Ao longo da investigação do cartel, a Justiça decretou o sequestro de R$ 2 milhões nas contas da empresa, que acabou sendo revogado em julho de 2014 por determinação da própria Justiça Federal de São Paulo.
Segundo a procuradoria, estes R$ 26,3 milhões também foram pagos ao ex-diretor da CPTM Oliver Hossepian (cuja acusação de lavagem e corrupção prescreveu) e outros funcionários públicos ainda não identificados no esquema do cartel dos trens em São Paulo.
Defesa
Em nota, a CPTM afirmou que companhia e o Metrô são "os maiores interessados na apuração dos fatos, com intuito de que os responsáveis sejam punidos na forma da lei e que haja restituição dos prejuízos aos cofres públicos. Ambas as empresas estão à disposição e vem colaborando com a Justiça sempre que solicitado".
O criminalista Luiz Fernando Pacheco, que representa João Zaniboni e Ademir Venâncio afirmou que "tanto o sr.
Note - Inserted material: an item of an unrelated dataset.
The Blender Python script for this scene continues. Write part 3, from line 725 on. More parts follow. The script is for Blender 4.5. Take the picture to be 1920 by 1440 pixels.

João Zaniboni como Ademir Venâncio repudiam veementemente a prática de quaisquer crimes, inclusive o de lavagem de dinheiro imputado a eles. Ambos veem no oferecimento da denúncia o início de um processo e a oportunidade para demonstrar sua inocência e encerrar de vez essa matéria que remete ao fim dos anos 90, começo dos anos 2000".
O criminalista Eduardo Carnelós, defensor de Arthur Teixeira, disse ter ficado surpreso com a denúncia porque o procurador da República tinha manifestado interesse em ouvir seu cliente, com o que o advogado havia concordado, "condicionando a ter vista a documentos que vieram do exterior".
– Documentos solicitados via cooperação – relatou.
Carnelós disse estar "perplexo" com a informação de que seu cliente foi denunciado.
– É uma precipitação. O sr. Arthur jamais recebeu propinas ou lavou dinheiro. Ele é um consultor consagrado e respeitado nessa área de transportes metroviários com larga experiência e com uma carreira reconhecida – afirmou.